Oggi in molte sale italiane esce il film a episodi “Feisbum”, ovviamente dedicato al social network del momento. Ho chiesto a Beppe Manzi, regista del booktrailer del “Sorriso del conte”, di raccontarci la sua esperienza di sceneggiatore di uno degli episodi del film. Ne sono venute fuori riflessioni molto interessanti sulla scrittura, sul cinema, sulla vita. [ccalz]
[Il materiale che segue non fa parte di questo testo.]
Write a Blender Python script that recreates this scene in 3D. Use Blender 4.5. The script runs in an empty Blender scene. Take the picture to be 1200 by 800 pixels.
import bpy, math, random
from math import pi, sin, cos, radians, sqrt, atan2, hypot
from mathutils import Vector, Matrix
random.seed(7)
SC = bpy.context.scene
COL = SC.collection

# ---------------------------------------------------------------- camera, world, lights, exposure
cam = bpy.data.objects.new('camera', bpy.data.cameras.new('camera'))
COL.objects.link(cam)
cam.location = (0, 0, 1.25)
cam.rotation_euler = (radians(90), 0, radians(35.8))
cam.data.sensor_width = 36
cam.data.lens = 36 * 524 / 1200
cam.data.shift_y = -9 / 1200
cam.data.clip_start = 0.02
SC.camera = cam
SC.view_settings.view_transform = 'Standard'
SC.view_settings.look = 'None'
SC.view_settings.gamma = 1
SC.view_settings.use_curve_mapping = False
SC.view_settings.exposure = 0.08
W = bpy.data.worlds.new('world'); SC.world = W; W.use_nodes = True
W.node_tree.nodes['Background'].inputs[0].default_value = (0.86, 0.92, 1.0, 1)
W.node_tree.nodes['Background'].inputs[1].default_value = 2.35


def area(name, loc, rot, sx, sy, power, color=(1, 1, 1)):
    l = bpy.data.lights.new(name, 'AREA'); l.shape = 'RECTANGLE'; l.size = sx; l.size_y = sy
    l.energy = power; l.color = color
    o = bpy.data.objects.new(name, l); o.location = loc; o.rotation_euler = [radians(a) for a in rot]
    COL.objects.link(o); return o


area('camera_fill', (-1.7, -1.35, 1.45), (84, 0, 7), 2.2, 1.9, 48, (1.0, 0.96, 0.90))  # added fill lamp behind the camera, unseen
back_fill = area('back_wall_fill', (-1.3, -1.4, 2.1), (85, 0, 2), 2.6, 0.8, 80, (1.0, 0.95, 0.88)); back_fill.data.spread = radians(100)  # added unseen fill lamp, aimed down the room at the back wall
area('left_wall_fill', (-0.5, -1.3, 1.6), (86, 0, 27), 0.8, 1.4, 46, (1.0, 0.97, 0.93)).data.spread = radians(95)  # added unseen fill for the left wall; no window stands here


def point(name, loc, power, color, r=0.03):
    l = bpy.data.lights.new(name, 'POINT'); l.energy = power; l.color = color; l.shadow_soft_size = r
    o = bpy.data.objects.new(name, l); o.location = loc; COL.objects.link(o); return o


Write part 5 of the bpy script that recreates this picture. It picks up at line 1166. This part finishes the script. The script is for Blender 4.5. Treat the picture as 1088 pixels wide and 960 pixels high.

Nel recente film di Francesca Archibugi “Questione di cuore”, un bravissimo Antonio Albanese interpreta il ruolo dello sceneggiatore e spiega ad un bambino in cosa consista il suo lavoro: basta sedersi ad un tavolino del bar, indossare un paio di occhiali “particolari”, individuare la persona giusta, e costruirci attorno una storia, ovvero il suo passato, il suo presente e il suo futuro. Così nascono le sceneggiature, spiega, e così nascono i film. Così – più o meno… – è nato anche “Feisbum”, un film a episodi ispirato per la prima volta al social network Facebook. E quando a me ed Emanuele Sana è stato chiesto di sceneggiare la storia di “Gaymers”, il titolo del nostro episodio [da cui è tratta l’immagine], ci siamo trovati tra le mani quello che in gergo cinematografico si chiama “soggetto”, ovvero l’idea di ciò che sarebbe dovuto succedere: insomma, erano state individuate le persone, e si era già costruita la storia. A noi è stato chiesto di indossare un paio di occhiali “particolari” che ci consentissero di creare il mondo dei personaggi, le loro espressioni, il modo di parlare, e anche, non senza difficoltà, le parole che avrebbero dovuto pronunciare. Un paio di occhiali per creare il mondo di Andrea a Matteo, il nome dei due protagonisti, quello dell’amica Vera che li fa incontrare e degli altri personaggi che animano la vicenda. Ne è risultata una commedia – speriamo – piacevole, che ci siamo divertiti a scrivere ed Emanuele a dirigere, grazie anche al supporto degli interpreti, Andrea Bosca e Pietro Ragusa (entrambi visti in “Si può fare”) e Caterina Guzzanti.
E visto che in questo blog si parla di scrittura, concludo con una riflessione: scrivere per il cinema, scrivere una sceneggiatura, è forse l’arte meno visibile che esista, perché il tempo e i pensieri spesi, i fogli e l’inchiostro consumati, perdono valore non appena il film è concluso e viene proiettato. Ma come rispose Rossellini (durante le riprese di “Roma città aperta”) alla segretaria che gli faceva notare che gli attori non stavano rispettando il copione, “Questa è la sceneggiatura…quello è il film”, non resta altro, anche al “povero” sceneggiatore, che andare al cinema, chiudersi nell’incanto della sala, e aspettare la magia del proiettore.